I was appalled to read an essay by Dr. Mary Hunt at the online journal Religion & Politics, not least because I am on the advisory board there. I wish to assure my readers that I was not asked for any advice on publishing this article. Let us take one paragraph that jumps out at me:
The controversy over then Cardinal Bergoglio’s role in the kidnapping of two Jesuits during this period is instructive. As a Jesuit leader, Padre Jorge, as he liked to be known informally, opposed liberation theology and the ecclesial model of base communities that was consistent with it. In my view, he opposed the most creative, politically-useful, scripturally-sound way of thinking about how people who were made poor by the avarice of others could change their context and bring about justice.
First, there is the factual error: Cardinal Bergoglio was not a cardinal when he was the provincial of the Jesuits. In fact, he was not named a cardinal until 2001, long after the troubled times in Argentina under the junta. But, it is the order of the adjectives with which Hunt describes liberation theology that I find instructive: "the most creative, politically-useful, scripturally sound...." Creativity can be employed for good or evil ends. But it is the prioritization of "politically-useful" ahead of "scripturally sound" that illustrates exactly what was wrong with the kind of liberation theology then-Father Bergoglio opposed: It collapsed the eschaton into a political platform and valued political effects more than theological orthodoxy. As comments from Leonardo Boff and Jon Sobrino have made clear, Bergoglio was not indifferent to the poor, nor to the need to liberate them from unjust structures of sin.

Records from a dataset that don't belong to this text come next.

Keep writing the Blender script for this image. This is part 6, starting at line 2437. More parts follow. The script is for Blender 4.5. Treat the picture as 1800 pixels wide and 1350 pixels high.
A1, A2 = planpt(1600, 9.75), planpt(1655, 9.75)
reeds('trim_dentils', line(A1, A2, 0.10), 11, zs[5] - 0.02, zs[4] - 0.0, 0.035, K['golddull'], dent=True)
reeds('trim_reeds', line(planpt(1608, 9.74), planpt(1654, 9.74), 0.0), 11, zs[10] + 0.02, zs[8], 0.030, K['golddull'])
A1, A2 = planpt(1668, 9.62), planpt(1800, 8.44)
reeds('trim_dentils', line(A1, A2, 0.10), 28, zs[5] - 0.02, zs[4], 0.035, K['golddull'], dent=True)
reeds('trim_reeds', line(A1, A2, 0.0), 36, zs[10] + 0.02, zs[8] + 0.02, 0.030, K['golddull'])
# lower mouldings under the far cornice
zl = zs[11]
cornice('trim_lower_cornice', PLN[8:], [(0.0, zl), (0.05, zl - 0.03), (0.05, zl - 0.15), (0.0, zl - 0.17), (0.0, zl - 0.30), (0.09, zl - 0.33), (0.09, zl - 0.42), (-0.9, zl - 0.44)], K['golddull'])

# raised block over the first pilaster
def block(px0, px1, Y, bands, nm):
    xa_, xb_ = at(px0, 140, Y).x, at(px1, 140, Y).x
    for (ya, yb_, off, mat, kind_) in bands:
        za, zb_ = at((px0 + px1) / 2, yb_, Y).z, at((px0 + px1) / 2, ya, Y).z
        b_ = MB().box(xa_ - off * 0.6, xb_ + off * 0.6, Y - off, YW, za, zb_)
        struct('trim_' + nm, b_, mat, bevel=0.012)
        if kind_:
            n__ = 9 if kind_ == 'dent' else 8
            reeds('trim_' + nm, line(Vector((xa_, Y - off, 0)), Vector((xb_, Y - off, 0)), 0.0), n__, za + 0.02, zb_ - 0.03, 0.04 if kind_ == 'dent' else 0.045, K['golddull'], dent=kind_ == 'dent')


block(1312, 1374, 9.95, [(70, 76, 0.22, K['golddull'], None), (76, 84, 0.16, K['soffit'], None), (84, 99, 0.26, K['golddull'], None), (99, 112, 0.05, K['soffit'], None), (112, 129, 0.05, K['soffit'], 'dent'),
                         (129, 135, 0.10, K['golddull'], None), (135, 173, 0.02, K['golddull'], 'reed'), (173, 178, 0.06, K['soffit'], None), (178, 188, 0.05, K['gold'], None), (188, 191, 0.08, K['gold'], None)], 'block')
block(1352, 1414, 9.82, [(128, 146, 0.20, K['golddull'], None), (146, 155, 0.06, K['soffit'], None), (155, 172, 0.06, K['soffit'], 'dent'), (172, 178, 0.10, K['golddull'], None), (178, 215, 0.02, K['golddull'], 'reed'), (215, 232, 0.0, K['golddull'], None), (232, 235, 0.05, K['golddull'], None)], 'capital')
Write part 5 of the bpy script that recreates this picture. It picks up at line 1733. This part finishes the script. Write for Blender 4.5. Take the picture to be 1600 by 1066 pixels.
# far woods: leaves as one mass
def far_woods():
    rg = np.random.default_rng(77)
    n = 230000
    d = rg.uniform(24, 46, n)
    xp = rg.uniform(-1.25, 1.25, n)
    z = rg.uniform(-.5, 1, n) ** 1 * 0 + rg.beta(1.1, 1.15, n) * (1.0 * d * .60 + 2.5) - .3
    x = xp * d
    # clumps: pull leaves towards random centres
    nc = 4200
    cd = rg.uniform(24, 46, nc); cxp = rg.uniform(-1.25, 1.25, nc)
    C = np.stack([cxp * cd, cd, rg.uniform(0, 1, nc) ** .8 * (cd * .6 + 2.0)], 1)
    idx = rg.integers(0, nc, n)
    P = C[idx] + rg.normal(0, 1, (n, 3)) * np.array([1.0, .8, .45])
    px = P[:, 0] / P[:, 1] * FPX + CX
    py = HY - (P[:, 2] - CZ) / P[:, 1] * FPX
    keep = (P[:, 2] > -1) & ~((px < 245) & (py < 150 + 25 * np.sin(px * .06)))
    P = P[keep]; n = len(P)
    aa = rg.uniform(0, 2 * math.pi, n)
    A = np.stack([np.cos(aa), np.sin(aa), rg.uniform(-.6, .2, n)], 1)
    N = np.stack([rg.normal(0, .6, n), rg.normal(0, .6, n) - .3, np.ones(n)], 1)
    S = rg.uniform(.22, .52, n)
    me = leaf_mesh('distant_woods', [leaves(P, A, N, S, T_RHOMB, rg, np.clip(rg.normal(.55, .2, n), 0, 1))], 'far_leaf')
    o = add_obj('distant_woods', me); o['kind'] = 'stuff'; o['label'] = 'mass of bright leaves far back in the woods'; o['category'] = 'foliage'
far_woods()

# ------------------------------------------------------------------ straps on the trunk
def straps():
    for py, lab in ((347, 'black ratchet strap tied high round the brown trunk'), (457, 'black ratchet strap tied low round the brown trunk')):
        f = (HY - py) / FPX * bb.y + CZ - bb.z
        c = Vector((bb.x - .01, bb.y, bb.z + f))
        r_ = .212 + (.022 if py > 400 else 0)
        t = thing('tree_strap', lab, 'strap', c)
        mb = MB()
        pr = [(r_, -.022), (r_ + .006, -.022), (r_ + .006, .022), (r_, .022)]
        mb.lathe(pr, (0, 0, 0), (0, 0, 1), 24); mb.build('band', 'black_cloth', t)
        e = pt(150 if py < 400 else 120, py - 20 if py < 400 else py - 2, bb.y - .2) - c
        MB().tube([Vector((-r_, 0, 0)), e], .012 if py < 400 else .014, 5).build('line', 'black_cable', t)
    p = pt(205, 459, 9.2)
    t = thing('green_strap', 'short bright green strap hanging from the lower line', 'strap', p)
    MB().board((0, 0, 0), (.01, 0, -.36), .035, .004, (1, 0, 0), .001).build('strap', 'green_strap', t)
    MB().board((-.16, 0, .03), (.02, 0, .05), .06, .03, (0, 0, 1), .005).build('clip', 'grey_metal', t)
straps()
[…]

But he did, correctly, oppose those strains in liberation theology that either ignored the transcendent dimension of salvation by equating it with a political program, or the proposed an inadequate moral anthropology of the kind that afflicts neo-con Catholic economics as surely as it affected certain liberation theologies.
The rest of the essay is just as bad, but I am having a good day and have lots to do, so I will not dissect them line and verse. I am reminded of something I was told on the day of Pope Francis' election: "X thinks he is an ideologue." (I place a "X" here because the conversation was private.) Of course, X, in this case, was a fierce ideologue, too, albeit of a different stripe. So, if you peruse Dr. Hunt's essay, consider the source. Hell, she appears to want a pope who advocated for abortion and, yes, that is a hellish prospect. I am reminded of the conversation I had with a television producer, in advance of a potential appearance on a show, who asked if "the new pope would take a more progressive stance on abortion." I replied that the Church has the true progressive stance on abortion, the stance that gives voice to the voiceless, defends the most vulnerable, and confronts those who thing one person should be able to decide the fate of another. Needless to say, I was not invited on to that show. That producer, of course, may not be a Catholic, may have accepted the pro-choice drivel about human autonomy, ignored the now obvious indicators that fetal life is human life, and can be excused perhaps for not knowing any better. What is Dr. Hunt's excuse?